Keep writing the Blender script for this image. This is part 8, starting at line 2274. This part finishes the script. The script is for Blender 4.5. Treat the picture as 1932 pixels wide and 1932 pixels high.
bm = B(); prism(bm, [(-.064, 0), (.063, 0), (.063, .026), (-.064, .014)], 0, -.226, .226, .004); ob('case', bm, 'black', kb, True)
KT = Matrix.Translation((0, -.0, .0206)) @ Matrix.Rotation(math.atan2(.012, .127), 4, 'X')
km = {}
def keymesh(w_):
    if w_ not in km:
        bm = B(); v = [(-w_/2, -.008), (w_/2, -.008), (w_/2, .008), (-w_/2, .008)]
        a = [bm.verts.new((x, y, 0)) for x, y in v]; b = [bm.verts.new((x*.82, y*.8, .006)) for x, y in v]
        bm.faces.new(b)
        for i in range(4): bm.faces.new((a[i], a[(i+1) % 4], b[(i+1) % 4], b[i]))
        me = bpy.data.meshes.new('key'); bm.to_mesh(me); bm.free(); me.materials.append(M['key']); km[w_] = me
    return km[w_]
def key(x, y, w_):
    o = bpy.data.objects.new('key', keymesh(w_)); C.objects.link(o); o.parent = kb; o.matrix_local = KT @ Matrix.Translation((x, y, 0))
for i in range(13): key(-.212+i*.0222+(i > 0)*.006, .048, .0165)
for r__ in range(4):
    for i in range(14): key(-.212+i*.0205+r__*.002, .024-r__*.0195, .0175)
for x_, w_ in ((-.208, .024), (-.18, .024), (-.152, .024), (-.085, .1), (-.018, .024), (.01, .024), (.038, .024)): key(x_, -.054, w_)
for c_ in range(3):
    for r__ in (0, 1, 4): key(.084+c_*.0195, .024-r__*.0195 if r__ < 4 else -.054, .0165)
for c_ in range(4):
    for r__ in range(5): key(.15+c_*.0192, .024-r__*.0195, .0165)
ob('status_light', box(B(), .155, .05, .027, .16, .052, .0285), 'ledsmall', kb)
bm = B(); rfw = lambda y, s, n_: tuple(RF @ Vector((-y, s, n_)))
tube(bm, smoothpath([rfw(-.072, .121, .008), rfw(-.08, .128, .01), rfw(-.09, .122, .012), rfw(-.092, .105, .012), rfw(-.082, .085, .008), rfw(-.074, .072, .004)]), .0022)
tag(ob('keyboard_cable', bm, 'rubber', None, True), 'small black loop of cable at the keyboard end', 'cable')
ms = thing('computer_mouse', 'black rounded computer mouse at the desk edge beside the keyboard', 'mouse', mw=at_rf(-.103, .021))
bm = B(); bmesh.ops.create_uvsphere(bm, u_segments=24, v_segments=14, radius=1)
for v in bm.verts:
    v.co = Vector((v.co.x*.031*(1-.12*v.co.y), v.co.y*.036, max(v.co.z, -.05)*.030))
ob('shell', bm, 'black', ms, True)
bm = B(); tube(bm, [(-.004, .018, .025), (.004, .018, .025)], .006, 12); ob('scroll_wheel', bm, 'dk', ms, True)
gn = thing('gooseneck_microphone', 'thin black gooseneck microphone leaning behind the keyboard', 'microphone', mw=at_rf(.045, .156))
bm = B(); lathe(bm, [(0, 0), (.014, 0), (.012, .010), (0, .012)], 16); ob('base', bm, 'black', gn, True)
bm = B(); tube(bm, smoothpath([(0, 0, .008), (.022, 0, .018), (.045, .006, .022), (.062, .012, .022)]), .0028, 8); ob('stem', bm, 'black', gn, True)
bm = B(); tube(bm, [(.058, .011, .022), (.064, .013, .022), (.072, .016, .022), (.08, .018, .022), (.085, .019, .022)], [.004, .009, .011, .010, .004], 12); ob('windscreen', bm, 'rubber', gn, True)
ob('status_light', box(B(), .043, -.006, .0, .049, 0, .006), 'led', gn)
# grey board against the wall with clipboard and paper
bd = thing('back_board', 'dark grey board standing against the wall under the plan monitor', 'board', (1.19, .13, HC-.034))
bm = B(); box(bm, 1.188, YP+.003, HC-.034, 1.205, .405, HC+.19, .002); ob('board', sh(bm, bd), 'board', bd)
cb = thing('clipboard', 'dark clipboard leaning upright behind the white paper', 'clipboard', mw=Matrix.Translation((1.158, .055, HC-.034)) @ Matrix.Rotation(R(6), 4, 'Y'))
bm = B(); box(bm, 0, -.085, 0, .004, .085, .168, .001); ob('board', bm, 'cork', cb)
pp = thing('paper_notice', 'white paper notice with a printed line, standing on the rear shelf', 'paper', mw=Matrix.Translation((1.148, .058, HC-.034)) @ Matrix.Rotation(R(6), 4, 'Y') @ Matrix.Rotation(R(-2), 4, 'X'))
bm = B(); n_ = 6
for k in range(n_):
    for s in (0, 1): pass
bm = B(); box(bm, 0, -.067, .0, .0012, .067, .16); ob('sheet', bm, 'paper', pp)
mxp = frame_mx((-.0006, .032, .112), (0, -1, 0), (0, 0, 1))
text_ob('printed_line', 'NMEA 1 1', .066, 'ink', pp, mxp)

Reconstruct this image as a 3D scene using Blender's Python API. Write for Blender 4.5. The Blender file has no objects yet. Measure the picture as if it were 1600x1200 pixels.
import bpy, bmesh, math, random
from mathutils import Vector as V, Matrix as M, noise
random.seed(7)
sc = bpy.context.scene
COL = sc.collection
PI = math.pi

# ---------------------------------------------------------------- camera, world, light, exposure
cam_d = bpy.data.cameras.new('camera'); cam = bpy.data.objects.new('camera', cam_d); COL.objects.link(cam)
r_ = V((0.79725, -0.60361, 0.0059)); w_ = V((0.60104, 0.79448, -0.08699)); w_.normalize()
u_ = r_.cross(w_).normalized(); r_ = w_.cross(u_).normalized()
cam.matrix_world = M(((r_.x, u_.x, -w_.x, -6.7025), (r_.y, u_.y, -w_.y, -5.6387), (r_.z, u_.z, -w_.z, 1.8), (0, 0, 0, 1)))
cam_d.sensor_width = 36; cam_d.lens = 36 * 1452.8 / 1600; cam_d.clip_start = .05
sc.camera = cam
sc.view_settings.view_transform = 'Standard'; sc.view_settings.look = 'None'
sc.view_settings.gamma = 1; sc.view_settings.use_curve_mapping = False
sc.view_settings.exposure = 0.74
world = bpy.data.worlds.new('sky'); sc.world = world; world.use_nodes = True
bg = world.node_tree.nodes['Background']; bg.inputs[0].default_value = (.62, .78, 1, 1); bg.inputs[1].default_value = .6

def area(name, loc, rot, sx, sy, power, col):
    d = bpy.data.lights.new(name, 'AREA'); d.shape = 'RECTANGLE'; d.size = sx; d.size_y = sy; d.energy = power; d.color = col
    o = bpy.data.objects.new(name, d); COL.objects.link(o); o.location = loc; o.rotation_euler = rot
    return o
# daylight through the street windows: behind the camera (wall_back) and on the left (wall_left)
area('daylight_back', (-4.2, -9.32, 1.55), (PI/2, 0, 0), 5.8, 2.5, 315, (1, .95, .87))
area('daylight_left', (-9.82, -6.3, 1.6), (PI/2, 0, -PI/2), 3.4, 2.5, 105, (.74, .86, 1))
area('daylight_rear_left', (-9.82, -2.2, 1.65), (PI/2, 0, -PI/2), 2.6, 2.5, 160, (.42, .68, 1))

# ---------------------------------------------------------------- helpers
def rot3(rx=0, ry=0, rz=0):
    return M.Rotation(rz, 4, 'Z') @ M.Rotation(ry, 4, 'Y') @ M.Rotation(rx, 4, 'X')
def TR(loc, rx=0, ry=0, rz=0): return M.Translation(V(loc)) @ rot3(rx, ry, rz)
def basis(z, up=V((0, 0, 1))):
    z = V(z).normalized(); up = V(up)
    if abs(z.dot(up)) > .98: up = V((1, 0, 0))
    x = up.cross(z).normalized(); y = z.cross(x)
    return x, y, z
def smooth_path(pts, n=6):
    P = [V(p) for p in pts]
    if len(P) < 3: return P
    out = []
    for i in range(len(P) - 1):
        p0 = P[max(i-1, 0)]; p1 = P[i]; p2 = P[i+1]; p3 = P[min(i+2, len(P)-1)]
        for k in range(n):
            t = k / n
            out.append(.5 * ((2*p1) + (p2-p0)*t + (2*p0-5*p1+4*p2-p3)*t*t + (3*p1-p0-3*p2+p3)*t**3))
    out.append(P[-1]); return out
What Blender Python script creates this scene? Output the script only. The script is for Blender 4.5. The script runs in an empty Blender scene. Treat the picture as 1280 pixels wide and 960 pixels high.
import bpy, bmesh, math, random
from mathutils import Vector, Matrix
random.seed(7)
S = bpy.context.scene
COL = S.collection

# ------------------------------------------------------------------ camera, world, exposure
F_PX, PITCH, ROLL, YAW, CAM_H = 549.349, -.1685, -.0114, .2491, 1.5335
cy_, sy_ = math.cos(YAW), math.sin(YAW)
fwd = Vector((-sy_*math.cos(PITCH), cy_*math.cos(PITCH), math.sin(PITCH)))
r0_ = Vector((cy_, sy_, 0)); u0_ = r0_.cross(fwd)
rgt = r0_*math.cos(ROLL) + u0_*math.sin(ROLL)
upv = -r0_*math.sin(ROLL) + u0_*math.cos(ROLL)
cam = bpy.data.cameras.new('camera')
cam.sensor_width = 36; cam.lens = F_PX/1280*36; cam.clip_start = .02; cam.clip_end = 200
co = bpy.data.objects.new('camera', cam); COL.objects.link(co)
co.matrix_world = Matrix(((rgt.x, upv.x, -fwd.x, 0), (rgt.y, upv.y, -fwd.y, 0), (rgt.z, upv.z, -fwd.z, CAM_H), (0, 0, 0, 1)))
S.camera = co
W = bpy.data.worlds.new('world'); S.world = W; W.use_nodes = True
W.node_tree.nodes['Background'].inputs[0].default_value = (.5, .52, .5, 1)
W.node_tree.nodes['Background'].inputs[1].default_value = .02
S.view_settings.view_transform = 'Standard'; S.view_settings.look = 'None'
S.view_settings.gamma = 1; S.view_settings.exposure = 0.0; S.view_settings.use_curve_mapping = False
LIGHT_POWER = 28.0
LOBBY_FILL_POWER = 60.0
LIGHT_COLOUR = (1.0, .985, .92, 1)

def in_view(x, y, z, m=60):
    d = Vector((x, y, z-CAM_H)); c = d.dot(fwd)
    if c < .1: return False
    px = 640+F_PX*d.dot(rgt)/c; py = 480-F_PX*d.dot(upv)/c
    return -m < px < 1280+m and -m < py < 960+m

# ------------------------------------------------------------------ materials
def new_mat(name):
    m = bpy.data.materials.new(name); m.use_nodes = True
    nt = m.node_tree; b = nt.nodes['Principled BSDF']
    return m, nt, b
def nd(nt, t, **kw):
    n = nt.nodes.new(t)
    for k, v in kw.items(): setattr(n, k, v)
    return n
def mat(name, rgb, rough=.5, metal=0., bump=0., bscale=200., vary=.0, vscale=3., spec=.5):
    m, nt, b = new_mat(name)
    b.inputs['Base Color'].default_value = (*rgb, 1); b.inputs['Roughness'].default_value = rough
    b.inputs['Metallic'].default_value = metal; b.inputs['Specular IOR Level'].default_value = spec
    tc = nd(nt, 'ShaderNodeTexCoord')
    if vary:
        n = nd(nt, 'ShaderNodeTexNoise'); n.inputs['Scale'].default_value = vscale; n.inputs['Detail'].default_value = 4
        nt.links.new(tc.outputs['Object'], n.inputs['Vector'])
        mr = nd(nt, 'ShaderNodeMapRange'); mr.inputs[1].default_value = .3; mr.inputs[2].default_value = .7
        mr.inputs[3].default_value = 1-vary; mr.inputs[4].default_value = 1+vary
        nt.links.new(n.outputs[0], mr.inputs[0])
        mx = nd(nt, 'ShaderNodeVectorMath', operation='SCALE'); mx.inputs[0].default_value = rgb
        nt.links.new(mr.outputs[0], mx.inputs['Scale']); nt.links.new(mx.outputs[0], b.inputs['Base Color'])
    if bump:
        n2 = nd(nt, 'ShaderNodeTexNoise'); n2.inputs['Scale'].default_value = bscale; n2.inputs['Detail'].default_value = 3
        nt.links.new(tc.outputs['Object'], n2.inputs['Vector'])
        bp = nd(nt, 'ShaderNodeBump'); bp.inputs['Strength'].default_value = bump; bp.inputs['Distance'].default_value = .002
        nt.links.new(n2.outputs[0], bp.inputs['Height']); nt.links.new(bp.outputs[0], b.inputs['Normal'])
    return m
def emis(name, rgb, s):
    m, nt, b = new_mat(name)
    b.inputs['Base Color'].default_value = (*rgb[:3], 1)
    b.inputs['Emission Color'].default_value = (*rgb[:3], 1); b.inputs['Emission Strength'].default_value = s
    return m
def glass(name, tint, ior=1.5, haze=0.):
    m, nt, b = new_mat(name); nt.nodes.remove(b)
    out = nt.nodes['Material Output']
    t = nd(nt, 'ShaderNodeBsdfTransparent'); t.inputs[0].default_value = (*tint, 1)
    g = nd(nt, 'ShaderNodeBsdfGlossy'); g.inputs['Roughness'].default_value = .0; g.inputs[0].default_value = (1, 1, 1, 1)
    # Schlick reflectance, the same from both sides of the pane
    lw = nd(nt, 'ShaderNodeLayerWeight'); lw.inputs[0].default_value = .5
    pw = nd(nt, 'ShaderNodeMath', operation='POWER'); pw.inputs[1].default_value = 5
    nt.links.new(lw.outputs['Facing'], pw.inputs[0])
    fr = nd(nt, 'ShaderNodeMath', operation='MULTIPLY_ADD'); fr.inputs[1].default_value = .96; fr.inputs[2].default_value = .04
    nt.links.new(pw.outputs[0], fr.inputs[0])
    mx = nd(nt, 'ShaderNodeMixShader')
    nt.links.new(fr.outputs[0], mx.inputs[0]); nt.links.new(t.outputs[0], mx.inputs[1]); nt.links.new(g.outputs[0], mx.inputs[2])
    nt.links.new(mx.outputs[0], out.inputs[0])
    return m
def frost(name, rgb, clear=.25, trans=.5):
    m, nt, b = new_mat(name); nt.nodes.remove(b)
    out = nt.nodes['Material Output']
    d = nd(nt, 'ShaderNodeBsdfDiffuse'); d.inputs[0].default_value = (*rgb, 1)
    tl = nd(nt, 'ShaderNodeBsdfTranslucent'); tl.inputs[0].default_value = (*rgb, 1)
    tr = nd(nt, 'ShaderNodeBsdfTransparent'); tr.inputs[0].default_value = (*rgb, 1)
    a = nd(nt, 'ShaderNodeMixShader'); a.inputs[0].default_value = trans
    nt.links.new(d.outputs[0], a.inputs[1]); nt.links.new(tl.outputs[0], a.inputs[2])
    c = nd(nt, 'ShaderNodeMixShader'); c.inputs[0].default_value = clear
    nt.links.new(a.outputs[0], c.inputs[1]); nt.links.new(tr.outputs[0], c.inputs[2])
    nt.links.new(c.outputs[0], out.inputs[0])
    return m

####

**Task requirements**. Copy every line from the records above that contains the word "scene".

**The response**.
Reconstruct this image as a 3D scene using Blender's Python API. Write for Blender 4.5. The Blender file has no objects yet. Measure the picture as if it were 1600x1200 pixels.
sc = bpy.context.scene
What Blender Python script creates this scene? Output the script only. The script is for Blender 4.5. The script runs in an empty Blender scene. Treat the picture as 1280 pixels wide and 960 pixels high.
S = bpy.context.scene